**Directions**
Write out each line beneath this one exactly as it reads.

**Stored data**

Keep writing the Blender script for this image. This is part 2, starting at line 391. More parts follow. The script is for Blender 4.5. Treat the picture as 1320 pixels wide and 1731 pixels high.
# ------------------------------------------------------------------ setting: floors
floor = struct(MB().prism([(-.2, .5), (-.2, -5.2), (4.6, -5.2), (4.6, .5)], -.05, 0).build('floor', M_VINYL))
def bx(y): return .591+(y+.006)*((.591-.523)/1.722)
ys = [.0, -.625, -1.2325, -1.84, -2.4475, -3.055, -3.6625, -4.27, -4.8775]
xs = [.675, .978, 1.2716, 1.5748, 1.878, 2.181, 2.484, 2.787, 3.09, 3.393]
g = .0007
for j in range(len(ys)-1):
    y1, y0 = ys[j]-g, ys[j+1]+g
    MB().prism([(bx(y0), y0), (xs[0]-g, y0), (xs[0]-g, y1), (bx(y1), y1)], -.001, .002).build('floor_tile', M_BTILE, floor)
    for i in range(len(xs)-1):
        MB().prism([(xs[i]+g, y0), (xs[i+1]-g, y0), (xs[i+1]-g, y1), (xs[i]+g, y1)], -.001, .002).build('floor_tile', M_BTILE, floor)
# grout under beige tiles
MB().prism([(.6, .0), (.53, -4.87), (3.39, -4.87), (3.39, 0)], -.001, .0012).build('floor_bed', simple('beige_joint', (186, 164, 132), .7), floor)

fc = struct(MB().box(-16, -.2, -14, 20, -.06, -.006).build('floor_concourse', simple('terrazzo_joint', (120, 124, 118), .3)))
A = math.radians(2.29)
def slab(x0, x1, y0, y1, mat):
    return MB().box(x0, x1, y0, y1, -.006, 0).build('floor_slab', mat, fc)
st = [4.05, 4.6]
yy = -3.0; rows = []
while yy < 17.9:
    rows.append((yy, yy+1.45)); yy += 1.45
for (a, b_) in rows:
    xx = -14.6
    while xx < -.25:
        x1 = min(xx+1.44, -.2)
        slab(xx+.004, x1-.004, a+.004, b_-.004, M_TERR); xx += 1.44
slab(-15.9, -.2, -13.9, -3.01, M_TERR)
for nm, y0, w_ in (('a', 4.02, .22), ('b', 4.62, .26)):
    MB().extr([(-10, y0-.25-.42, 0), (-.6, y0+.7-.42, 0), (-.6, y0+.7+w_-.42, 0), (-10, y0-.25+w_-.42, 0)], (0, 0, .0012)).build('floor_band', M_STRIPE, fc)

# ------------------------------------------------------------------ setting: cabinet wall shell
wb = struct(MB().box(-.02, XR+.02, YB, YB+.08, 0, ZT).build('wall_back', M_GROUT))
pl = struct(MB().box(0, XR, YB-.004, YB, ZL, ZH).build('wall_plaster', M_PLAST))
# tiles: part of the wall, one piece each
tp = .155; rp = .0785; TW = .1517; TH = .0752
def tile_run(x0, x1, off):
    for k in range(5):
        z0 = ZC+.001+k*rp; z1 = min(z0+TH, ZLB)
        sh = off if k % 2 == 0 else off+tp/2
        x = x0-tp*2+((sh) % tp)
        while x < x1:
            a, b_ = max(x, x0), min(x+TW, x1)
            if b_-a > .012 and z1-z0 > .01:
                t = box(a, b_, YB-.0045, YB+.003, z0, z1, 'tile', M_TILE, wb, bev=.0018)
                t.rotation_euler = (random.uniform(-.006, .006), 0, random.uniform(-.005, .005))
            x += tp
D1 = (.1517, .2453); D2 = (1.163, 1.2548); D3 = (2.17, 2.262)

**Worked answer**
Keep writing the Blender script for this image. This is part 2, starting at line 391. More parts follow. The script is for Blender 4.5. Treat the picture as 1320 pixels wide and 1731 pixels high.
# ------------------------------------------------------------------ setting: floors
floor = struct(MB().prism([(-.2, .5), (-.2, -5.2), (4.6, -5.2), (4.6, .5)], -.05, 0).build('floor', M_VINYL))
def bx(y): return .591+(y+.006)*((.591-.523)/1.722)
ys = [.0, -.625, -1.2325, -1.84, -2.4475, -3.055, -3.6625, -4.27, -4.8775]
xs = [.675, .978, 1.2716, 1.5748, 1.878, 2.181, 2.484, 2.787, 3.09, 3.393]
g = .0007
for j in range(len(ys)-1):
    y1, y0 = ys[j]-g, ys[j+1]+g
    MB().prism([(bx(y0), y0), (xs[0]-g, y0), (xs[0]-g, y1), (bx(y1), y1)], -.001, .002).build('floor_tile', M_BTILE, floor)
    for i in range(len(xs)-1):
        MB().prism([(xs[i]+g, y0), (xs[i+1]-g, y0), (xs[i+1]-g, y1), (xs[i]+g, y1)], -.001, .002).build('floor_tile', M_BTILE, floor)
# grout under beige tiles
MB().prism([(.6, .0), (.53, -4.87), (3.39, -4.87), (3.39, 0)], -.001, .0012).build('floor_bed', simple('beige_joint', (186, 164, 132), .7), floor)

fc = struct(MB().box(-16, -.2, -14, 20, -.06, -.006).build('floor_concourse', simple('terrazzo_joint', (120, 124, 118), .3)))
A = math.radians(2.29)
def slab(x0, x1, y0, y1, mat):
    return MB().box(x0, x1, y0, y1, -.006, 0).build('floor_slab', mat, fc)
st = [4.05, 4.6]
yy = -3.0; rows = []
while yy < 17.9:
    rows.append((yy, yy+1.45)); yy += 1.45
for (a, b_) in rows:
    xx = -14.6
    while xx < -.25:
        x1 = min(xx+1.44, -.2)
        slab(xx+.004, x1-.004, a+.004, b_-.004, M_TERR); xx += 1.44
slab(-15.9, -.2, -13.9, -3.01, M_TERR)
for nm, y0, w_ in (('a', 4.02, .22), ('b', 4.62, .26)):
    MB().extr([(-10, y0-.25-.42, 0), (-.6, y0+.7-.42, 0), (-.6, y0+.7+w_-.42, 0), (-10, y0-.25+w_-.42, 0)], (0, 0, .0012)).build('floor_band', M_STRIPE, fc)

# ------------------------------------------------------------------ setting: cabinet wall shell
wb = struct(MB().box(-.02, XR+.02, YB, YB+.08, 0, ZT).build('wall_back', M_GROUT))
pl = struct(MB().box(0, XR, YB-.004, YB, ZL, ZH).build('wall_plaster', M_PLAST))
# tiles: part of the wall, one piece each
tp = .155; rp = .0785; TW = .1517; TH = .0752
def tile_run(x0, x1, off):
    for k in range(5):
        z0 = ZC+.001+k*rp; z1 = min(z0+TH, ZLB)
        sh = off if k % 2 == 0 else off+tp/2
        x = x0-tp*2+((sh) % tp)
        while x < x1:
            a, b_ = max(x, x0), min(x+TW, x1)
            if b_-a > .012 and z1-z0 > .01:
                t = box(a, b_, YB-.0045, YB+.003, z0, z1, 'tile', M_TILE, wb, bev=.0018)
                t.rotation_euler = (random.uniform(-.006, .006), 0, random.uniform(-.005, .005))
            x += tp
D1 = (.1517, .2453); D2 = (1.163, 1.2548); D3 = (2.17, 2.262)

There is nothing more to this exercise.